Among the groups whose labor contributed to the early popularity of the Natchitoches meat pie were the Creoles of color of Isle Brevelle, a community located approximately twelve miles south of Natchitoches on the Cane River. Creoles of color who were sought out for their meat pies included women like Ascher Rouqier—whose pies were so popular that the Natchitoches Enterprise ran a column lamenting her death in 1913—and Louise Sarpy, a pie maker who sold meat pies to tourists via classified ads in the 1950s and 1960s.

Lasyone’s and Natchitoches Tourism

While it was not uncommon for restaurants in Natchitoches to sell meat pies during the first half of the twentieth century, eateries like Poete’s Inn (1920s), T-Shoppe (1920s), Allday’s Coffee Shop (1930s), and Jimmy’s Lunch Room (1940s) could satisfy only a portion of the demand for Natchitoches meat pies. When travelers, business groups, or homemakers sought a large number of meat pies, they would need to track down a local piemaker—an inconvenient process that was out of step with the expectations of modern consumers. The daily availability of cooked-to-order Natchitoches meat pies improved in 1967 when butcher James Lasyone opened Lasyone’s Meat Pie Kitchen and Restaurant at 622 Second Street. The restaurant was a hit with customers and soon expanded to include two additional dining rooms capable of seating up to one hundred guests.

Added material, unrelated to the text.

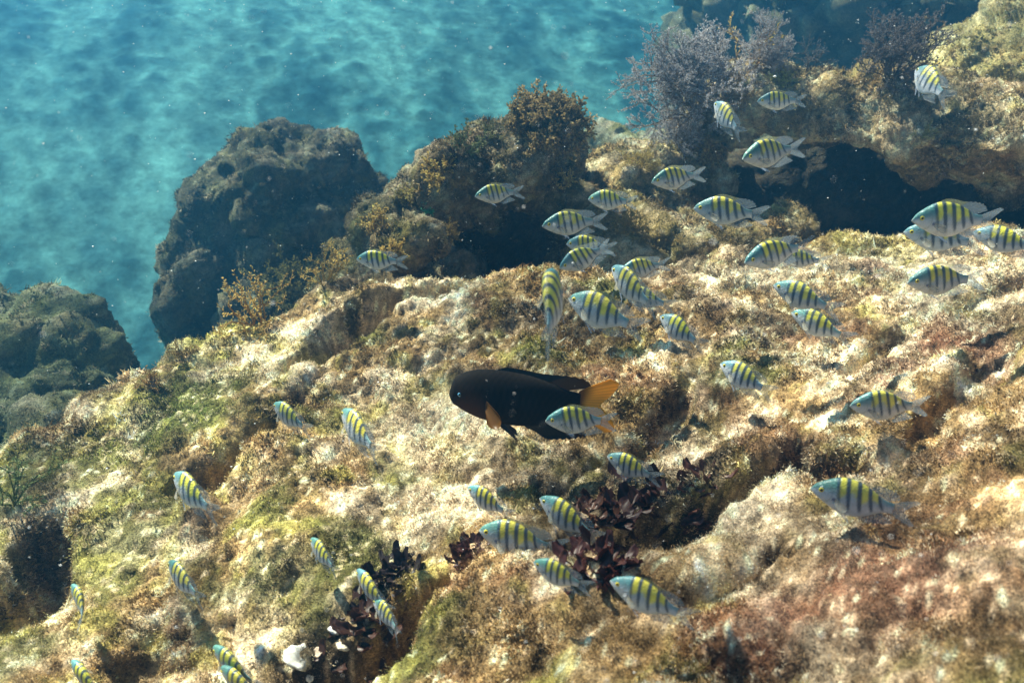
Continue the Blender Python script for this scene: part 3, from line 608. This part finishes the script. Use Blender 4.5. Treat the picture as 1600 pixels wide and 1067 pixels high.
    G[:, :, 0] = .985 + L[:, None] * v[None] * 1.0; G[:, :, 2] = zr[:, None] * (1 - v[None]) + zt[:, None] * v[None] ** .9
    G[:, :, 1] = .018 * np.sin(u * 3)[:, None] * v[None]
    cc = np.tile(fc, (30, 10, 1)) if serg else mixc(np.tile(np.array([.10, .03, .004]), (300, 1)), np.array([.80, .42, .04]), np.tile(sstep(.0, .5, v), 30)).reshape(30, 10, 3)
    cc = cc * (.8 + .3 * (np.arange(30) % 2))[:, None, None]
    fin("tail_fin", G, np.tile(.006 * (1 - .85 * v), (30, 1)), cc)
    # paired fins
    for sd in (1, -1):
        wv = float(interp(sp['x'], sp['wid'], np.array([.30]))[0]); u = np.linspace(-1, 1, 12); v = np.linspace(0, 1, 6); G = np.zeros((12, 6, 3)); op = .9 if serg else 1.0
        ln = (.19 if serg else .20) * (1 - .35 * u ** 2)
        ang = (-.35 if serg else -.75) + u * .48
        G[:, :, 0] = .30 + np.cos(ang)[:, None] * ln[:, None] * v * .9; G[:, :, 2] = -.06 + np.sin(ang)[:, None] * ln[:, None] * v + .03 * u[:, None] * (1 - v)
        G[:, :, 1] = sd * (wv * .93 + v[None] * (.05 + .045 * op) * (1 + 0 * u[:, None]))
        fin("pectoral_fin", G, np.full((12, 6), .0025), np.array([.55, .52, .44]) if serg else np.array([.20, .085, .012]))
        b0 = float(interp(sp['x'], sp['bot'], np.array([.40]))[0]); u = np.linspace(0, 1, 6)
        G = np.zeros((6, 6, 3)); G[:, :, 0] = .36 + .06 * u[:, None] + v[None] * (.19 - .08 * u[:, None]); G[:, :, 2] = b0 + .02 - v[None] * (.12 + .0 * u[:, None]) + .05 * u[:, None] * v[None]; G[:, :, 1] = sd * (.025 + .03 * v[None])
        fin("pelvic_fin", G, np.full((6, 6), .004), np.array([.5, .58, .75]) if serg else np.array([.02, .02, .03]))
        ex, ez, er = (.125, .024, .036) if serg else (.095, -.015, .017); ew = float(interp(sp['x'], sp['wid'], np.array([ex]))[0]) * .93
        th = np.linspace(0, np.pi, 14); ph = np.arange(18) * 2 * np.pi / 18; E = np.stack([np.sin(th)[:, None] * np.cos(ph), np.tile(np.cos(th)[:, None], (1, 18)) * .5, np.sin(th)[:, None] * np.sin(ph)], -1).reshape(-1, 3)
        rr = np.hypot(E[:, 0], E[:, 2]); ec = mixc(np.tile(np.array([.004, .004, .004]), (len(E), 1)), np.array([.75, .62, .05]) if serg else np.array([.12, .35, .55]), sstep(.54, .62, rr) * sstep(1.0, .88, rr)); ec = mixc(ec, np.array([.01, .03, .04]), sstep(.92, .99, rr))
        R = np.arange(14 * 18).reshape(14, 18); Fq = np.stack([R[:-1], np.roll(R[:-1], -1, 1), np.roll(R[1:], -1, 1), R[1:]], -1).reshape(-1, 4)
        parts.append(("eye", make_mesh("eye", bm_(E * er + np.array([ex, sd * ew, ez])), Fq, M_EYE, ec)))
    return parts
def place_fish(kind, hx, hy, tx, ty, TL, label, bend=0, pfrac=.35, roll=0, name="fish", group=None, clear=.05, Dfix=None):
    h, t = ray(hx, hy), ray(tx, ty)
    p0 = math.asin(np.clip((h - t)[2] / np.linalg.norm(h - t), -1, 1)); target = p0 * pfrac
    best = min(np.linspace(-.10, .10, 401), key=lambda k: abs(math.asin(((h * (1 + k) - t * (1 - k))[2]) / np.linalg.norm(h * (1 + k) - t * (1 - k))) - target) + .3 * abs(k))
    H, T = h * (1 + best), t * (1 - best); D = TL / np.linalg.norm(H - T)
    lim = 99
    for k in np.linspace(0, 1, 7):
        q = H * (1 - k) + T * k; Dq = q[1] * math.cos(PITCH) - q[2] * math.sin(PITCH)
        sx, sy = hx + (tx - hx) * k, hy + (ty - hy) * k
        if Dfix is None: lim = min(lim, (hit(sx, sy)[2] - clear - .02) / Dq)
    D = min(D, lim) if Dfix is None else Dfix
    H, T = CAM + H * D, CAM + T * D; X = Vector(T - H); L = X.length; X.normalize()
    Zu = Vector((0, 0, 1)); Zu = (Zu - X * Zu.dot(X)).normalized(); Zu.rotate(Matrix.Rotation(roll, 3, X)); Yv = Zu.cross(X)
    M = Matrix((X, Yv, Zu)).transposed().to_4x4(); M.translation = Vector((H + T) / 2)
    root = bpy.data.objects.new(name, None); C.objects.link(root); root.matrix_world = M @ Matrix.Diagonal((L, L * random.uniform(.92, 1.12), L * random.uniform(.93, 1.06), 1)); tag(root, label, "fish", group)
    for nm, me in make_fish(kind, bend, vary=random.uniform(.9, 1.15)):
        o = link(nm, me, root)
    return D, L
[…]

Lasyone’s found itself in the national spotlight in February 1974 when House Beautiful magazine published a story praising Natchitoches and its meat pies. The story generated a wave of media interest that led some of America’s most influential food and travel writers—including Craig Claiborne for the New York Times and Calvin Trillin for the New Yorker—to write about Natchitoches meat pies. Many other media outlets, including Good Morning America, Glamour, and Southern Living, followed with their own stories. As the tourism economy of Natchitoches grew, so did the popularity of their eponymous meat pie. In 2002 the New York Times reported that Lasyone’s served between four hundred and a thousand meat pies each day. James Lasyone died in 2015 at age 84, leaving behind a culinary legacy that changed the culture and economy of his hometown forever. His daughters Angela and Tina continue to operate the restaurant as of 2023.

Today the Natchitoches meat pie is sold not only in the Natchitoches region but at restaurants, bars, convenience stores, and festivals across Louisiana and the southeastern United States. In 2003 the Natchitoches meat pie was formally recognized as one of the official state foods of Louisiana. Natchitoches pays homage to the meat pie with annual events including the Natchitoches Meat Pie Festival, held each September, and the Meat Pie Tri, a meat pie-themed triathlon. The Natchitoches meat pie’s transformation from a rural delicacy into one of Louisiana’s most popular foods reflects the modernization of rural cultures and the changing nature of tradition along the Cane River.